I had a go at a fast single-precision cosf() approximation:

http://mathr.co.uk/blog/2015-04-21_approximating_cosine.html

Code:

// gcc -std=c99 -Wall -Wextra -pedantic -O3 -march=native -ffast-math -funroll-loops -D_BSD_SOURCE -D_POSIX_C_SOURCE=200112L
// note: -ffast-math can break some numerical code, verify results carefully, use it only for translation units where it's known to be ok
#ifndef COSF9_H
#define COSF9_H 1

#include <math.h>

#define   likely(x) __builtin_expect((x),1)
#define unlikely(x) __builtin_expect((x),0)

// postcondition: 0 <= phase <= 1
static inline float cosf9_reduce(float phase) {
  float p = fabsf(phase);
  // p >= 0
  if (likely(p < (1 << 24))) {
    int q = p;
    return p - q;
  } else {
    if (unlikely(isnanf(p) || isinff(p))) {
      // return NaN
      return p - p;
    } else {
      // int could overflow, and it will be integral anyway
      return 0.0f;
    }
  }
}

// precondition: 0 <= phase <= 1
static inline float cosf9_unsafe(float phase) {
  float p = fabsf(4.0f * phase - 2.0f) - 1.0f;
  // p in -1 .. 1
  float s
    = 1.5707963267948965580e+00f * p
    - 6.4596271553942852250e-01f * p * p * p
    + 7.9685048314861006702e-02f * p * p * p * p * p
    - 4.6672571910271187789e-03f * p * p * p * p * p * p * p
    + 1.4859762069630022552e-04f * p * p * p * p * p * p * p * p * p;
  // compiler figures out optimal simd multiplications
  return s;
}

static inline float cosf9(float phase) {
  return cosf9_unsafe(cosf9_reduce(phase));
}

#endif

(Note: updated/improved versions might appear at a later date in the git repo linked from the blog post)

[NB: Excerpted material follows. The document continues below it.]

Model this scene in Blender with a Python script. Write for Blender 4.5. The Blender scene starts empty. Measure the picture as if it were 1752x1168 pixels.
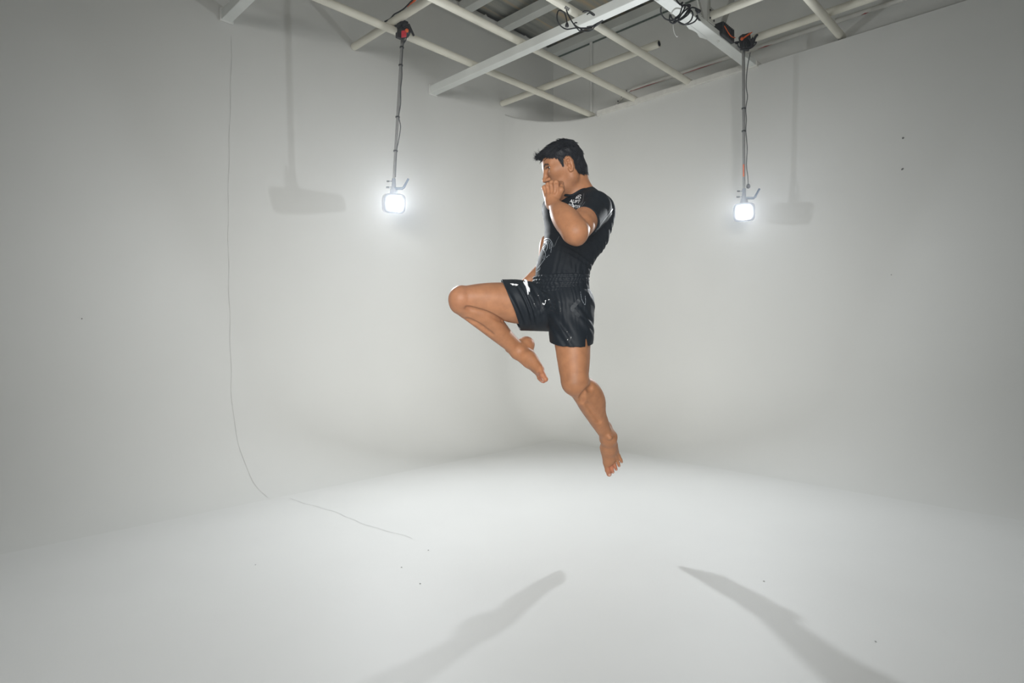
import bpy, bmesh, math, random
import numpy as np
from mathutils import Vector, Matrix

random.seed(7)
rng = np.random.default_rng(7)
scene = bpy.context.scene
COL = scene.collection

# ------------------------------------------------------------------ camera, light, exposure
FPX, CX, CY, CAMH = 1014.0, 876.0, 565.0, 1.08
cam_d = bpy.data.cameras.new('camera')
cam = bpy.data.objects.new('camera', cam_d)
COL.objects.link(cam)
cam.location = (0, 0, CAMH)
cam.rotation_euler = (math.pi / 2, 0, 0)
cam_d.sensor_width = 36.0
cam_d.lens = FPX / 1752 * 36.0
cam_d.shift_y = -(584 - CY) / 1752
cam_d.clip_start = 0.02
scene.camera = cam

world = bpy.data.worlds.new('world')
scene.world = world
world.use_nodes = True
world.node_tree.nodes['Background'].inputs[0].default_value = (0.9, 0.97, 1.0, 1)
world.node_tree.nodes['Background'].inputs[1].default_value = 0.0

vs = scene.view_settings
vs.view_transform = 'Standard'
vs.look = 'None'
vs.gamma = 1.0
vs.use_curve_mapping = False
vs.exposure = 0.0

LAMP_L, LAMP_R = 52.0, 37.0      # the two hanging lamps
fd = bpy.data.lights.new('added_fill_light', 'AREA'); fd.shape = 'RECTANGLE'; fd.size = 3.0; fd.size_y = 2.2  # unseen fill light, added behind the camera to brighten walls and figure
fd.energy = 48.0; fd.color = (1.0, 0.995, 0.965); fd.spread = math.radians(50)
fo_ = bpy.data.objects.new('added_fill_light', fd); COL.objects.link(fo_)
fo_.location = (-0.5, -2.0, 1.75)
fo_.rotation_euler = (Vector((-0.5, -2.0, 1.75)) - Vector((0.02, 4.8, 1.0))).to_track_quat('Z', 'Y').to_euler()
scene.cycles.max_bounces = 10
scene.cycles.diffuse_bounces = 8
scene.cycles.glossy_bounces = 4
scene.cycles.sample_clamp_indirect = 6.0


def P(px, py, d):
    """a point d metres deep on the line of sight through a photograph pixel"""
    return np.array([(px - CX) / FPX * d, d, CAMH - (py - CY) / FPX * d])


TH = math.radians(44.5)
UA = np.array([math.sin(TH), math.cos(TH)])       # runs to the right wall
VB = np.array([-math.cos(TH), math.sin(TH)])      # runs to the left wall


def R(u, v, z):
    q = UA * u + VB * v
    return np.array([q[0], q[1], z])


def uv_at(px, py, z):
    d = FPX * (CAMH - z) / (py - CY)
    p = P(px, py, d)[:2]
    return float(p @ UA), float(p @ VB)


# ------------------------------------------------------------------ helpers
def tag(o, label=None, cat=None, group=None, kind=None):
    if label: o['label'] = label
    if cat: o['category'] = cat
    if group: o['group'] = group
    if kind: o['kind'] = kind
    return o


def empty(name, loc, label, cat, group=None):
    o = bpy.data.objects.new(name, None)
    o.empty_display_size = 0.05
    COL.objects.link(o)
    o.location = Vector([float(c) for c in loc])
    return tag(o, label, cat, group)


def link_mesh(name, me, mat, parent=None, smooth=False):
    o = bpy.data.objects.new(name, me)
    COL.objects.link(o)
    if mat is not None:
        me.materials.append(mat)
    if smooth:
        me.polygons.foreach_set('use_smooth', [True] * len(me.polygons))
    if parent is not None:
        o.parent = parent
        off = Vector((0, 0, 0))
        p = parent
        while p is not None:
            off += p.location
            p = p.parent
        me.transform(Matrix.Translation(-off))
    return o


class MB:
    """collects simple solids; build() links them as one mesh"""
    def __init__(self):
        self.v, self.f, self.sm = [], [], []

    def add(self, vs_, fs, smooth=False):
        n = len(self.v)
        self.v += [tuple(float(c) for c in p) for p in vs_]
        self.f += [tuple(i + n for i in f) for f in fs]
        self.sm += [smooth] * len(fs)
        return self

    def box(self, c, ax, half):
        """ax: three unit vectors, half: three half sizes"""
        c = np.array(c, float); ax = [np.array(a, float) for a in ax]
        pts = []
        for k in (-1, 1):
            for j in (-1, 1):
                for i in (-1, 1):
                    pts.append(c + ax[0] * half[0] * i + ax[1] * half[1] * j + ax[2] * half[2] * k)
        fs = [(0, 2, 3, 1), (4, 5, 7, 6), (0, 1, 5, 4), (2, 6, 7, 3), (0, 4, 6, 2), (1, 3, 7, 5)]
        return self.add(pts, fs)

    def tube(self, pts, r, n=10, caps=True, flat=None):
        pts = [np.array(p, float) for p in pts]
        rs = r if hasattr(r, '__len__') else [r] * len(pts)
        rings = []
        t0 = pts[1] - pts[0]; t0 = t0 / np.linalg.norm(t0)
        up = np.array([0, 0, 1.0]) if abs(t0[2]) < 0.9 else np.array([1.0, 0, 0])
        a = np.cross(t0, up); a /= np.linalg.norm(a)
        for i, p in enumerate(pts):
            t = pts[min(i + 1, len(pts) - 1)] - pts[max(i - 1, 0)]
            t = t / (np.linalg.norm(t) + 1e-12)
            a = a - t * (a @ t); a /= np.linalg.norm(a) + 1e-12
            b = np.cross(t, a)
            rings.append([p + rs[i] * (a * math.cos(w) + b * math.sin(w)) for w in np.linspace(0, 2 * math.pi, n, endpoint=False)])
        vs_, fs = [q for r_ in rings for q in r_], []
        for i in range(len(pts) - 1):
            for j in range(n):
                fs.append((i * n + j, i * n + (j + 1) % n, (i + 1) * n + (j + 1) % n, (i + 1) * n + j))
        self.add(vs_, fs, True)
        if caps:
            self.add(rings[0], [tuple(range(n))[::-1]]); self.add(rings[-1], [tuple(range(n))])
        return self

    def lathe(self, c, axis, prof, n=24, ref=None):
        """prof: list of (distance along axis, radius)"""
        c = np.array(c, float); t = np.array(axis, float); t /= np.linalg.norm(t)
        up = np.array([0, 0, 1.0]) if abs(t[2]) < 0.9 else np.array([1.0, 0, 0])
        a = np.cross(t, up); a /= np.linalg.norm(a); b = np.cross(t, a)
        vs_, fs = [], []
        for (h, r) in prof:
            for w in np.linspace(0, 2 * math.pi, n, endpoint=False):
                vs_.append(c + t * h + (a * math.cos(w) + b * math.sin(w)) * max(r, 1e-5))
        for i in range(len(prof) - 1):
            for j in range(n):
                fs.append((i * n + j, i * n + (j + 1) % n, (i + 1) * n + (j + 1) % n, (i + 1) * n + j))
        return self.add(vs_, fs, True)

    def build(self, name, mat, parent=None, bevel=0.0):
        me = bpy.data.meshes.new(name)
        me.from_pydata(self.v, [], self.f)
        me.polygons.foreach_set('use_smooth', self.sm)
        me.update()
        o = link_mesh(name, me, mat, parent)
        if bevel:
            m = o.modifiers.new('bevel', 'BEVEL'); m.width = bevel; m.segments = 2; m.limit_method = 'ANGLE'
        return o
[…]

For input in [-0.5..0.5] (corresponding to [-pi .. pi] for the real cosf()), it's accurate to about 21 bits worst case, about 23 bits rms average - single precision float has only 24 bits, so that's pretty good.

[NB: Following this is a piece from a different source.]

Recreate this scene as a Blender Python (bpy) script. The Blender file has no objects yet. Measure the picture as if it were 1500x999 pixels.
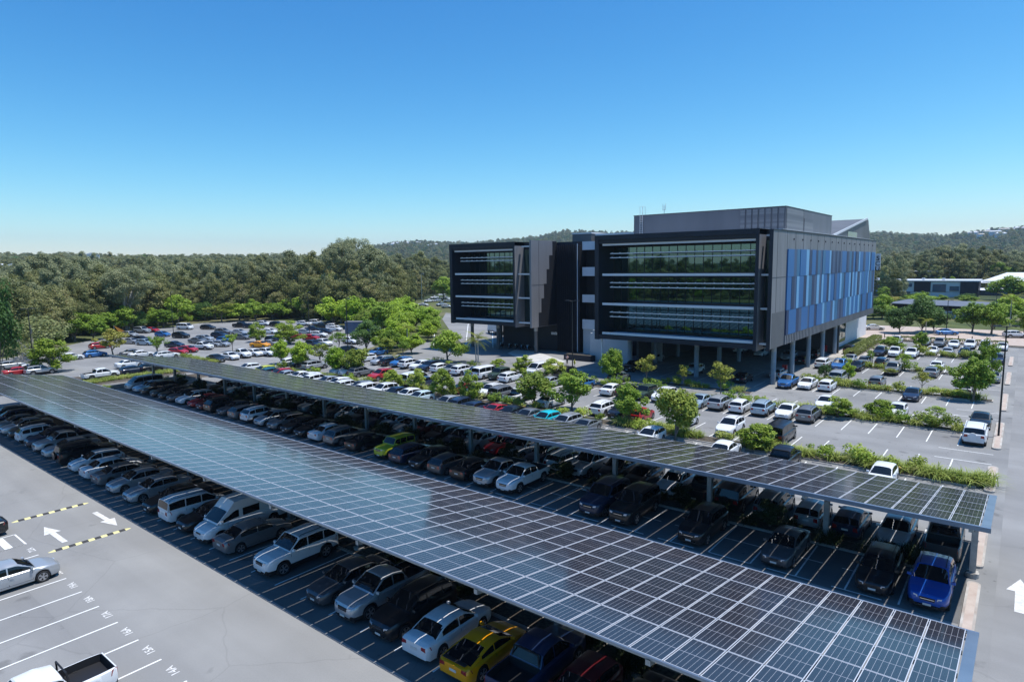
import bpy, math, random
import numpy as np
from mathutils import Vector, Matrix
random.seed(7)
rng = np.random.default_rng(7)
SC = bpy.context.scene
C = SC.collection
PI = math.pi
rad = math.radians

# ------------------------------------------------------------------ helpers
def srgb(r, g, b):
    f = lambda c: (c/255/12.92) if c <= 10 else (((c/255)+.055)/1.055)**2.4
    return (f(r), f(g), f(b), 1)

def nodes(name):
    m = bpy.data.materials.new(name); m.use_nodes = True
    nt = m.node_tree
    return m, nt, nt.nodes['Principled BSDF']

def simple(name, col, rough=.6, metal=0., coat=0., spec=.5, emis=None):
    m, nt, p = nodes(name)
    p.inputs['Base Color'].default_value = (*col[:3], 1)
    p.inputs['Roughness'].default_value = rough
    p.inputs['Metallic'].default_value = metal
    p.inputs['Coat Weight'].default_value = coat
    p.inputs['Coat Roughness'].default_value = .04
    p.inputs['Specular IOR Level'].default_value = spec
    return m

def noisy(name, c1, c2, scale=1., detail=4, rough=.8, metal=0., c3=None, scale2=.1, spec=.3, bump=0., coords='Object', lo=.35, hi=.65, stretch=None):
    """two (three) tones mixed by procedural noise"""
    m, nt, p = nodes(name)
    N, L = nt.nodes, nt.links
    tc = N.new('ShaderNodeTexCoord')
    src = tc.outputs[coords]
    if stretch:
        mp = N.new('ShaderNodeMapping'); mp.inputs['Scale'].default_value = stretch
        L.new(src, mp.inputs['Vector']); src = mp.outputs[0]
    n = N.new('ShaderNodeTexNoise'); n.inputs['Scale'].default_value = scale; n.inputs['Detail'].default_value = detail
    L.new(src, n.inputs['Vector'])
    r = N.new('ShaderNodeMapRange'); r.inputs['From Min'].default_value = lo; r.inputs['From Max'].default_value = hi
    L.new(n.outputs['Fac'], r.inputs['Value'])
    mx = N.new('ShaderNodeMix'); mx.data_type = 'RGBA'
    mx.inputs['A'].default_value = (*c1[:3], 1); mx.inputs['B'].default_value = (*c2[:3], 1)
    L.new(r.outputs[0], mx.inputs['Factor'])
    out = mx.outputs['Result']
    if c3:
        n2 = N.new('ShaderNodeTexNoise'); n2.inputs['Scale'].default_value = scale2; n2.inputs['Detail'].default_value = 5
        L.new(src, n2.inputs['Vector'])
        r2 = N.new('ShaderNodeMapRange'); r2.inputs['From Min'].default_value = .42; r2.inputs['From Max'].default_value = .68
        L.new(n2.outputs['Fac'], r2.inputs['Value'])
        m2 = N.new('ShaderNodeMix'); m2.data_type = 'RGBA'
        L.new(r2.outputs[0], m2.inputs['Factor']); L.new(out, m2.inputs['A']); m2.inputs['B'].default_value = (*c3[:3], 1)
        out = m2.outputs['Result']
    L.new(out, p.inputs['Base Color'])
    p.inputs['Roughness'].default_value = rough; p.inputs['Metallic'].default_value = metal
    p.inputs['Specular IOR Level'].default_value = spec
    if bump:
        b = N.new('ShaderNodeBump'); b.inputs['Strength'].default_value = bump; b.inputs['Distance'].default_value = .02
        L.new(n.outputs['Fac'], b.inputs['Height']); L.new(b.outputs[0], p.inputs['Normal'])
    return m

def spots(m, scale=.42, size=.16, dark=.72):
    """oil drips and patches worn into a paved surface"""
    nt = m.node_tree; N, L = nt.nodes, nt.links; p = N['Principled BSDF']; src = p.inputs['Base Color'].links[0].from_socket
    tc = N.new('ShaderNodeTexCoord'); nz = N.new('ShaderNodeTexNoise'); nz.inputs['Scale'].default_value = 2.2; L.new(tc.outputs['Object'], nz.inputs['Vector'])
    out = src
    for sc_, sz, dk in ((scale, size, dark), (scale*3.1, size*.5, dark*.9), (.05, .22, .9)):
        v = N.new('ShaderNodeTexVoronoi'); v.inputs['Scale'].default_value = sc_; L.new(tc.outputs['Object'], v.inputs['Vector'])
        a = N.new('ShaderNodeMath'); a.operation = 'MULTIPLY_ADD'; a.inputs[1].default_value = .3; L.new(nz.outputs['Fac'], a.inputs[0]); L.new(v.outputs['Distance'], a.inputs[2])
        r = N.new('ShaderNodeMapRange'); r.inputs['From Min'].default_value = sz*.6+.15; r.inputs['From Max'].default_value = sz+.19; r.inputs['To Min'].default_value = dk; r.inputs['To Max'].default_value = 1
        L.new(a.outputs[0], r.inputs['Value'])
        q = N.new('ShaderNodeMix'); q.data_type = 'RGBA'; q.blend_type = 'MULTIPLY'; q.inputs['Factor'].default_value = 1; L.new(out, q.inputs['A']); L.new(r.outputs[0], q.inputs['B']); out = q.outputs['Result']
    L.new(out, p.inputs['Base Color']); return m

def leafmat(name, c1, c2, c3=None, trans=.25):
    """foliage: hue varies per plant and in clumps; thin leaves let some light through"""
    m, nt, p = nodes(name)
    N, L = nt.nodes, nt.links
    tc = N.new('ShaderNodeTexCoord'); oi = N.new('ShaderNodeObjectInfo')
    n = N.new('ShaderNodeTexNoise'); n.inputs['Scale'].default_value = 1.3; n.inputs['Detail'].default_value = 5
    L.new(tc.outputs['Object'], n.inputs['Vector'])
    a = N.new('ShaderNodeMath'); a.operation = 'MULTIPLY_ADD'; a.inputs[1].default_value = .45; a.inputs[2].default_value = -.22
    L.new(oi.outputs['Random'], a.inputs[0])
    s = N.new('ShaderNodeMath'); s.operation = 'ADD'; L.new(n.outputs['Fac'], s.inputs[0]); L.new(a.outputs[0], s.inputs[1])
    cr = N.new('ShaderNodeValToRGB'); e = cr.color_ramp.elements
    e[0].position = .3; e[0].color = (*c1, 1); e[1].position = .7; e[1].color = (*c2, 1)
    if c3:
        x = cr.color_ramp.elements.new(.82); x.color = (*c3, 1)
    L.new(s.outputs[0], cr.inputs[0])
    L.new(cr.outputs[0], p.inputs['Base Color'])
    p.inputs['Roughness'].default_value = .55; p.inputs['Specular IOR Level'].default_value = .25
    t = N.new('ShaderNodeBsdfTranslucent'); L.new(cr.outputs[0], t.inputs['Color'])
    mx = N.new('ShaderNodeMixShader'); mx.inputs[0].default_value = trans
    L.new(p.outputs[0], mx.inputs[1]); L.new(t.outputs[0], mx.inputs[2])
    L.new(mx.outputs[0], N['Material Output'].inputs['Surface'])
    return m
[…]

the main thing for number crunching is to make sure your compiler does a good job of vectorizing your code

absolutely!  vectorizing 1 evaluation on its own is hard, but if you have say 64 input values ready and waiting and you need 64 evaluations, gcc can do a pretty good job of vectorizing (provided the function is inlined and not too complicated)

arent nowadays processors provide huge register space to keep everything right in the registers?!

They've got more than before, but still various factors are involved - sometimes making two passes over the data can be faster than a single pass (assuming the work can be split nicely into phases).  I don't really understand it, but apparently doing too many things in one loop puts pressure on the http://en.wikipedia.org/wiki/Translation_lookaside_buffer

For example, splitting the cosf9_reduce() and cosf9_unsafe() into two passes over the 64 input data samples sped it up by around 25%, compared to doing cosf9() in one pass.